Reto Spöhel
ETH Zürich
Sexta-feira, 30 de maio de 2008, 14:00
Anfiteatro do NUMEC-USP
Abstract:
Consider the following one-player game: The vertices of a random graph are revealed to the player one by one, along with all edges induced by the vertices revealed so far. The player has to assign one of $r$ available colors to each vertex immediately, without creating a monochromatic copy of some fixed graph $F$. For which values of $p$ can the player asymptotically almost surely (a.a.s.) color the entire random graph $G_{n,p}$? We say that $p_0(n)$ is a threshold for this game if there is a strategy such that the player a.a.s. succeeds if $p\ll p_0$, but a.a.s. fails with any strategy if $p\gg p_0$.

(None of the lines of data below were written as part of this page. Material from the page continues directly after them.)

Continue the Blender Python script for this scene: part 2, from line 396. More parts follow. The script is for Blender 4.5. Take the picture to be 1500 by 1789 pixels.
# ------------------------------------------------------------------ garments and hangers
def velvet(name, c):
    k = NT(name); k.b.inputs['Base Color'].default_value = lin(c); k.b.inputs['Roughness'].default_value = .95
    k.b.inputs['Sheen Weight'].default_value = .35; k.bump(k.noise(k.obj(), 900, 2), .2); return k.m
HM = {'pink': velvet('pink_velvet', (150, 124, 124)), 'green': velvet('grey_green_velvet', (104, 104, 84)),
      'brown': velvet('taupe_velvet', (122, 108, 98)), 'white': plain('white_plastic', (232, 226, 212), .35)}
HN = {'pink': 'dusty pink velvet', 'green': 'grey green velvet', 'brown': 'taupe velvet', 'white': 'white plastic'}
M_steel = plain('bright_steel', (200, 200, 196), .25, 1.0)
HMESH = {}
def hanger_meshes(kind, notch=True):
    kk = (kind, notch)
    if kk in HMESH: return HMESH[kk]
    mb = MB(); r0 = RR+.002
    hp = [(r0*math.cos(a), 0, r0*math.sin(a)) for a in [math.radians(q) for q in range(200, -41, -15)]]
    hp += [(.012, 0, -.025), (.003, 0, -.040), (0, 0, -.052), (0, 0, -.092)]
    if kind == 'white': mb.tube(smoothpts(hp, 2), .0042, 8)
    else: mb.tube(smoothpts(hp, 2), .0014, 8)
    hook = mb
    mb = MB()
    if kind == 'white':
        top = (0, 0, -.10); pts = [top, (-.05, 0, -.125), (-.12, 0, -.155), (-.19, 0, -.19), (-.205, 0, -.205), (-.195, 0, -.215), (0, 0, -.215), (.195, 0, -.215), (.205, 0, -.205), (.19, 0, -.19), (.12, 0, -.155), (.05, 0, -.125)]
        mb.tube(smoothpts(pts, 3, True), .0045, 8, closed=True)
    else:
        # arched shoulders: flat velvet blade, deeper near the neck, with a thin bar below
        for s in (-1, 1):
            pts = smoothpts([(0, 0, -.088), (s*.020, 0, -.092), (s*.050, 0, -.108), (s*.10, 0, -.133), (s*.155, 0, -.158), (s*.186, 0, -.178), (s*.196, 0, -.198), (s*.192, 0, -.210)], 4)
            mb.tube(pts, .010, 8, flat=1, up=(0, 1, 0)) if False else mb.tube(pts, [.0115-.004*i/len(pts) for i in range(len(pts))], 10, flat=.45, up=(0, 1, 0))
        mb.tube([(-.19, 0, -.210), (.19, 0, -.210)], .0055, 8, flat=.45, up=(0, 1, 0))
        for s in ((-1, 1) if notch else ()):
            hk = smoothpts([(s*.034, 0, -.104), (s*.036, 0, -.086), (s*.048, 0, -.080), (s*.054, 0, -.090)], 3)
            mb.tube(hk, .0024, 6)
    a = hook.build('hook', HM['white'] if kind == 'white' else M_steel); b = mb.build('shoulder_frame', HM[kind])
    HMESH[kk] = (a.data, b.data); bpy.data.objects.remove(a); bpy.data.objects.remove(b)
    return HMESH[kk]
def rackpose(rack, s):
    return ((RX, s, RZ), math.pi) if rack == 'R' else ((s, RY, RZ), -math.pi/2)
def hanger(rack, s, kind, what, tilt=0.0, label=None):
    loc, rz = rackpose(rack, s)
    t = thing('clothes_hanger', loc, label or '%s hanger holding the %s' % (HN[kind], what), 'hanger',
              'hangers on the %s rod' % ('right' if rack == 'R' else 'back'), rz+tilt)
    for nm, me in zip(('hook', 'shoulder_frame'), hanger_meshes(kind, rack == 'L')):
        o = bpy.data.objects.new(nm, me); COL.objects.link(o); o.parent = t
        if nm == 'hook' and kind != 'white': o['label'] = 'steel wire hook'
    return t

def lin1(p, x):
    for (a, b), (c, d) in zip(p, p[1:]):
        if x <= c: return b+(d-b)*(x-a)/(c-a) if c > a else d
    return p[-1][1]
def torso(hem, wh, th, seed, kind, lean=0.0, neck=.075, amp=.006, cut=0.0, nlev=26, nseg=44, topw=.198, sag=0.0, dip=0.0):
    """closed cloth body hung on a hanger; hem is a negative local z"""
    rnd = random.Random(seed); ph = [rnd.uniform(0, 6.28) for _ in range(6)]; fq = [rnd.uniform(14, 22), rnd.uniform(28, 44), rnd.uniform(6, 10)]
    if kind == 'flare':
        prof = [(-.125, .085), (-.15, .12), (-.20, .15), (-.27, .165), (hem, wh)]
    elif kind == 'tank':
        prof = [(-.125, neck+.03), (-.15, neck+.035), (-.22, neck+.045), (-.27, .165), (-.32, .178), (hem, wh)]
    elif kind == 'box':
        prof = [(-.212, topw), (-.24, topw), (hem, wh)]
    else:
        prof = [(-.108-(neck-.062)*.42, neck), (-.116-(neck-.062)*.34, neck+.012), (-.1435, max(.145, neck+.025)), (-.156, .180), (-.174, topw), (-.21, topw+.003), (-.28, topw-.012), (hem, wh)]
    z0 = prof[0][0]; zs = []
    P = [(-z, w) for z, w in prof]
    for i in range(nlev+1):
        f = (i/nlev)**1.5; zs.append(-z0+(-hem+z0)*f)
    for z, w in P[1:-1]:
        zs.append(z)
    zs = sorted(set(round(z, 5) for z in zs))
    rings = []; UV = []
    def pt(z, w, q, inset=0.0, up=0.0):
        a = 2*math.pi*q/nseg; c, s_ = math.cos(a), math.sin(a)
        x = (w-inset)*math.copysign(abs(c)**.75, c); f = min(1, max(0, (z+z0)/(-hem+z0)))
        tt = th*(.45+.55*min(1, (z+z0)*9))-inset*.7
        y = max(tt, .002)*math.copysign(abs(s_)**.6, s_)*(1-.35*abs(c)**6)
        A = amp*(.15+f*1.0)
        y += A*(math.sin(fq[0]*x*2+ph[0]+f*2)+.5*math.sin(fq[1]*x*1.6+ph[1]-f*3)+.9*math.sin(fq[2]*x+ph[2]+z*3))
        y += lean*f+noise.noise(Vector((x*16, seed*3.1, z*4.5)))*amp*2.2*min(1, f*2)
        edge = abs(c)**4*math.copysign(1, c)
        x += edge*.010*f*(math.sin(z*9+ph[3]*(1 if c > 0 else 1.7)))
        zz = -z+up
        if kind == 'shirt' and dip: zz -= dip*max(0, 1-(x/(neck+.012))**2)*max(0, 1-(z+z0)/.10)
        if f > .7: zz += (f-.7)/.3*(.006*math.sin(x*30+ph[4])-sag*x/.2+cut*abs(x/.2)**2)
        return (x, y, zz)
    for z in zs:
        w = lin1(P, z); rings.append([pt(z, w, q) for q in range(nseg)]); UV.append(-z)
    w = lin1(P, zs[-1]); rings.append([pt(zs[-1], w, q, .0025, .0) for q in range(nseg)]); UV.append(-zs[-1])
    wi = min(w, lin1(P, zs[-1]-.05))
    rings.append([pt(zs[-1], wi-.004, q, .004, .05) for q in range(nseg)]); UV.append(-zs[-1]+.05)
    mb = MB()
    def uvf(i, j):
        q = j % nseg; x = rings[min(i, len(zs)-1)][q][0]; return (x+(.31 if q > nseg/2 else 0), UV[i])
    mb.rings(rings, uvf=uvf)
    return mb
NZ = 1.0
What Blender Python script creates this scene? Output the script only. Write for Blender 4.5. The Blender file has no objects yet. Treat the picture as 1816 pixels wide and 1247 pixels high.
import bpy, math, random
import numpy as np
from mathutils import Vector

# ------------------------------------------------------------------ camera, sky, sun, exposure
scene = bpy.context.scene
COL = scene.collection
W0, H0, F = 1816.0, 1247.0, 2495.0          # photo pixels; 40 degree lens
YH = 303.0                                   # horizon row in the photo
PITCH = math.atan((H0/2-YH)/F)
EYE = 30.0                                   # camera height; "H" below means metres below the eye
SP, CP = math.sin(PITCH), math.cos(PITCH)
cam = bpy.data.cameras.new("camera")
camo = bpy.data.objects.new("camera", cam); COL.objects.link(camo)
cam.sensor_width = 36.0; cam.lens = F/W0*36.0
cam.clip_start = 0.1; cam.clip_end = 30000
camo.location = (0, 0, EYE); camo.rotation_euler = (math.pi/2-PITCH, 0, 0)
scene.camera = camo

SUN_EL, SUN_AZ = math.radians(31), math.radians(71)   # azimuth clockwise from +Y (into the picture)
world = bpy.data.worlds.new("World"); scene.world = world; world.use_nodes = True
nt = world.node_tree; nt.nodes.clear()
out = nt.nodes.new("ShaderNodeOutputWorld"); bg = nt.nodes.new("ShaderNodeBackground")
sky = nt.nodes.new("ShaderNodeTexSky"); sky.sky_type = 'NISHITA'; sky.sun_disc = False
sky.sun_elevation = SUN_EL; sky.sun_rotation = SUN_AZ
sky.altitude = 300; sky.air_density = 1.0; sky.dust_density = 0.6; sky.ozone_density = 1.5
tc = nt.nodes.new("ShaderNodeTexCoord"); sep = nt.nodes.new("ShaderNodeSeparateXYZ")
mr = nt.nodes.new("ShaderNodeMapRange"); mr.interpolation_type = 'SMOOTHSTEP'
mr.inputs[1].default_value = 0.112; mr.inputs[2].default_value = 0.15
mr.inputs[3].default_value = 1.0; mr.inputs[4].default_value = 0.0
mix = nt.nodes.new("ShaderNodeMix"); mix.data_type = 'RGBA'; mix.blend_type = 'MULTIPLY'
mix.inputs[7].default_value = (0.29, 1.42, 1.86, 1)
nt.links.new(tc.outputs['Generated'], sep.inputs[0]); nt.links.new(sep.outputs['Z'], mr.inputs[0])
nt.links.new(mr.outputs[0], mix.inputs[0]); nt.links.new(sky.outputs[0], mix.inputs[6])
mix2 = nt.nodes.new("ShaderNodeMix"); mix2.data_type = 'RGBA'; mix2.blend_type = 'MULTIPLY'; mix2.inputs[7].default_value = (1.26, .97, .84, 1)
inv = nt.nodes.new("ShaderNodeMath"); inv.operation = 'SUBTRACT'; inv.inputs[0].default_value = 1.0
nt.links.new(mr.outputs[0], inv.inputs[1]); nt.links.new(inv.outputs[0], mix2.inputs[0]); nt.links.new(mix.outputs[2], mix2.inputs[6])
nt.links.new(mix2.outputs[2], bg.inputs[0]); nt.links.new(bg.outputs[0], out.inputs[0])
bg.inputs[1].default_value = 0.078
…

We prove explicit thresholds $p_0(F,r,n)$ for a large family of graphs $F$ including cliques and cycles of arbitrary size, and an arbitrary number $r$ of colors. In particular, we show that the order of magnitude of the threshold depends on the number of colors, in contrast to the corresponding offline problem.
Time permitting, I will also talk about a `balanced' variant of this game, and the edge-coloring analogues of both variants.
(Joint work with Martin Marciniszyn and Angelika Steger.)